The Chinese Remainder Theorem now says there is a unique solution modulo $17(11)=187$. So I should maybe mention why I can use the Chinese Remainder Theorem, it is valid since $\gcd(11,17)=1$.

So now we know there's a unique solution modulo $187$. So now we'd like to know all the total solutions between $-1500$ and $1500$.

Let's give the solution a name. Call the solution $a$. Hence, all solutions are given by

$$x=a+187k$$

where $k$ is an integer.

So in class, the $5$ and the $7$ ended up being equal and here they're not. So what are we going to do? To find $a$, we use the fact that $x=5+17\ell$, for some integer $\ell$, and plug in to the second equation to yield

$$5+17\ell\equiv 7 \mod{11}$$

Simplifying gives

$$6\ell\equiv 2\mod{11}$$

We can use Congruences and Divisibility from our course. We can divide by $2$, since $\gcd(2,11)=1$.

$$3\ell\equiv 1 \mod{11}$$

Multiplying by $4$ gives

$$\ell\equiv 12\ell \equiv 4 \mod{11}$$

So $11=4+11m$ for some integer $m$. Plugging back in yields $x=5+17(4+11m)$, giving $x=73+187m$.

Alright, excellent. So we know what the answer is. Well we know that $x=73+187m$. So now let's plug it into the condition, right?

By the way, I guess before we go on, we should always double check our answer, right? So $x=73+187m$. So let's just plug that into the original two equations. So for $x\equiv 5\mod{11}$

$$\begin{align*} x&\equiv 7 \mod{11}\\ 73+187m&\equiv 5 \mod{11}\\ (73-5)+(0)m&\equiv 0 \mod{11}\\ 66&\equiv 0 \mod{11}\\ 0&\equiv 0 \mod{11} \end{align*}$$

That is a true statement so we're good there. Let's check out the second equation.

$$\begin{align*} x&\equiv 5 \mod{17}\\ 73+187m&\equiv 5 \mod{17}\\ (73-5)+(0)m&\equiv 0 \mod{17}\\ 68&\equiv 0 \mod{17}\\ 0&\equiv 0 \mod{17} \end{align*}$$

So that equation is good too. So this actually is the solution, and the Chinese Remainder Theorem says that of this form gives us all solutions.

So since we have $-1500 < x < 1500$, I can plug in this x value.

$$-1500 < 73+187m < 1500\\ -1573 < 187m < 1427\\ -8.3 < m < 7.6$$

Now the question is how many multiples of $187$ lie in this range? So how many integers is this? It’s between $7$ and $-8$ as an integer, so $7-(-8)=15+1=16$. So hence, there are $16$ integers.

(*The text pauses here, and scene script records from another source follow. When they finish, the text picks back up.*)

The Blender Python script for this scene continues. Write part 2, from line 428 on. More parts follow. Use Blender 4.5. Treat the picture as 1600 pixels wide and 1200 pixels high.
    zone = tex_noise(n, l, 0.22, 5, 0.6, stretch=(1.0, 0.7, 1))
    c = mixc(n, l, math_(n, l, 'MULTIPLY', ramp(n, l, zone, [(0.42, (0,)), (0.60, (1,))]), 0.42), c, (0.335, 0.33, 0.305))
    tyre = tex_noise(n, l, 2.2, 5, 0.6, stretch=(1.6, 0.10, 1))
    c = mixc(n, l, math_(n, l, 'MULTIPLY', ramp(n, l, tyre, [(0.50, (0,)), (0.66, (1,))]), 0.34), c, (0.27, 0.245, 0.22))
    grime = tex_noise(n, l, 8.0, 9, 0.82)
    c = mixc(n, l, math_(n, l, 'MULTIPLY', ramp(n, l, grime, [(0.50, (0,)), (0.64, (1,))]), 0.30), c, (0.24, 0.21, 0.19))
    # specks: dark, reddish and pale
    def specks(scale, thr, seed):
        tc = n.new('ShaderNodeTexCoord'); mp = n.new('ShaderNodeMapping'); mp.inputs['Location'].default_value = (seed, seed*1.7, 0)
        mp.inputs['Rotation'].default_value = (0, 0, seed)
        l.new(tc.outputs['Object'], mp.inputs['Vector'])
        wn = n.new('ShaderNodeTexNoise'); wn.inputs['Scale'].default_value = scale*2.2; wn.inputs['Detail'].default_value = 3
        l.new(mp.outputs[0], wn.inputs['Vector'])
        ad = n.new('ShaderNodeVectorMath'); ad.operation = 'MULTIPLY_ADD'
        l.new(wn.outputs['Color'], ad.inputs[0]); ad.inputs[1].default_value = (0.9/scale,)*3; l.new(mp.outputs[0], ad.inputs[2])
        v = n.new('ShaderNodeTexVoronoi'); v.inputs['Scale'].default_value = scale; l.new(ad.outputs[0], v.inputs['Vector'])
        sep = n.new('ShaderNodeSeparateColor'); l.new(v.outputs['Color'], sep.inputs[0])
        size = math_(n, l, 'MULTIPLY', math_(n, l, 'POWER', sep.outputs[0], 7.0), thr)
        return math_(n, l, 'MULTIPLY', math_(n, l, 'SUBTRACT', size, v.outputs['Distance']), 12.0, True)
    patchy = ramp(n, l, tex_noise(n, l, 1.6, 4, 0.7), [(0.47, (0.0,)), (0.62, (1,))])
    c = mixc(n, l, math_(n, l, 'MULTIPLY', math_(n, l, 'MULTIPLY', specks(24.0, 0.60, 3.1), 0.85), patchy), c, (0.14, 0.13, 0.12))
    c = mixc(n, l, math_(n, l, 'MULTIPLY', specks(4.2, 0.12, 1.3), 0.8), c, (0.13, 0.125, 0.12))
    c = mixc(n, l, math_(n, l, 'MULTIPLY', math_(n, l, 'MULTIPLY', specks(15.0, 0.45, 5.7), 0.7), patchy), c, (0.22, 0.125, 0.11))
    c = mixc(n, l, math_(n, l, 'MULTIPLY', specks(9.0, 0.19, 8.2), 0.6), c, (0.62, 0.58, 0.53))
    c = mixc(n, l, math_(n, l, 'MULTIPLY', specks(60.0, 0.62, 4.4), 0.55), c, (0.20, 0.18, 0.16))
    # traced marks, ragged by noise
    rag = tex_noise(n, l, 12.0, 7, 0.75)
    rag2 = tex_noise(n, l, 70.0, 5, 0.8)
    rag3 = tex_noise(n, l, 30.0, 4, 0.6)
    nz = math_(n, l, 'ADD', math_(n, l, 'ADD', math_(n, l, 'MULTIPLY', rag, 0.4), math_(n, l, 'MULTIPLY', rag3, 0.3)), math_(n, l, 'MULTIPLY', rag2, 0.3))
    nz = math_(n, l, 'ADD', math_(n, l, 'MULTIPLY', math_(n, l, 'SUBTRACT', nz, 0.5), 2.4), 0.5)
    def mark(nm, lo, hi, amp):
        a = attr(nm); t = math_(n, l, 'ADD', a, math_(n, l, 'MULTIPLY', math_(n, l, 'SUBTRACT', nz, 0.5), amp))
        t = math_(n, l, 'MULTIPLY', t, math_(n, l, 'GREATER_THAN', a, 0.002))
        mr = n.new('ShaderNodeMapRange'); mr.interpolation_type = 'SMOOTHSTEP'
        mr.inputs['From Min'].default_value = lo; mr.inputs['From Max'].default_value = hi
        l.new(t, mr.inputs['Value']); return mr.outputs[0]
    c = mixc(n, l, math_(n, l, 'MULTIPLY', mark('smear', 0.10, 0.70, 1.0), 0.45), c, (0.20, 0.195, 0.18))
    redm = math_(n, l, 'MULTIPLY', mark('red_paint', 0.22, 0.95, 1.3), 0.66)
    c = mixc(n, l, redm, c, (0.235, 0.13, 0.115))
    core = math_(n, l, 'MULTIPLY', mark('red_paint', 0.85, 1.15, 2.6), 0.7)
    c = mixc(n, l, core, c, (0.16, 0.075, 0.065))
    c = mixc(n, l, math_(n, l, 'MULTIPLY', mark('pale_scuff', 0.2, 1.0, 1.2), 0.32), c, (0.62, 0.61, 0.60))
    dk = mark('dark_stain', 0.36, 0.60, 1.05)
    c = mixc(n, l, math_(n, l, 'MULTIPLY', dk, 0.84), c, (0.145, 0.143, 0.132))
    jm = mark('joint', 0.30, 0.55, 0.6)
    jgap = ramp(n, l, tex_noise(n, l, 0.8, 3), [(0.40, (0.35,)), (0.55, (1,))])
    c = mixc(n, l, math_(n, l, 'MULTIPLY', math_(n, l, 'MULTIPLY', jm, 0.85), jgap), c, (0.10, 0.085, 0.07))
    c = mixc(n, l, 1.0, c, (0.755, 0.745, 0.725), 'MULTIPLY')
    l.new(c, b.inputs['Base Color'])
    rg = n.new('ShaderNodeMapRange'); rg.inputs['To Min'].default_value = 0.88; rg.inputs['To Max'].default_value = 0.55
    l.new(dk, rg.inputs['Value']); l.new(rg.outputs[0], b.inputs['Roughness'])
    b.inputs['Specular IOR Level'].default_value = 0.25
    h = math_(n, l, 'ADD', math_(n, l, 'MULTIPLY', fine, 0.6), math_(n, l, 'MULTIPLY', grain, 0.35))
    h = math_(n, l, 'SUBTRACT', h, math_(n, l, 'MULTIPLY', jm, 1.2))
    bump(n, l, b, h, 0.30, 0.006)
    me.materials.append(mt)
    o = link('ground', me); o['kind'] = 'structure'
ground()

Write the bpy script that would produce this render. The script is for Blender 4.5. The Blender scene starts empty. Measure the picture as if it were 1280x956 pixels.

So on an exam, you should expect that the numbers work out a lot nicer. So for example, in the clicker question that we did for this week, the numbers turned out a lot nicer than they did here. Here I did use a calculator just to keep my life a little easier.

Recap

Okay so let's take a step back and let's go through what we did, okay? So we started with the system $x\equiv 5\bmod{17}$ and $2x\equiv 3\bmod{11}$.

By simplifying the second equation, or finding $2^{-1}$, we saw this is equivalent to $x\equiv 5\bmod{17}$, and $x\equiv 7\bmod{11}$.

We use the Chinese Remainder Theorem to find our solution that was given by $x=73+187m$ where $m$ ranges over the integers, any of these will work because $187=11(17)\equiv 0\bmod{17}$ and $\bmod{11}$.

Plug it in, simplify, and when you get to the point of simplifying the range of $x$, you either guess and check, or use a calculator like I did, find out there are only $16$ integers.

So this gives you a little bit of practice with the Chinese Remainder Theorem with these types of arguments. That I think is all I have to say. Thank you very much for your time, and hopefully this helps you out.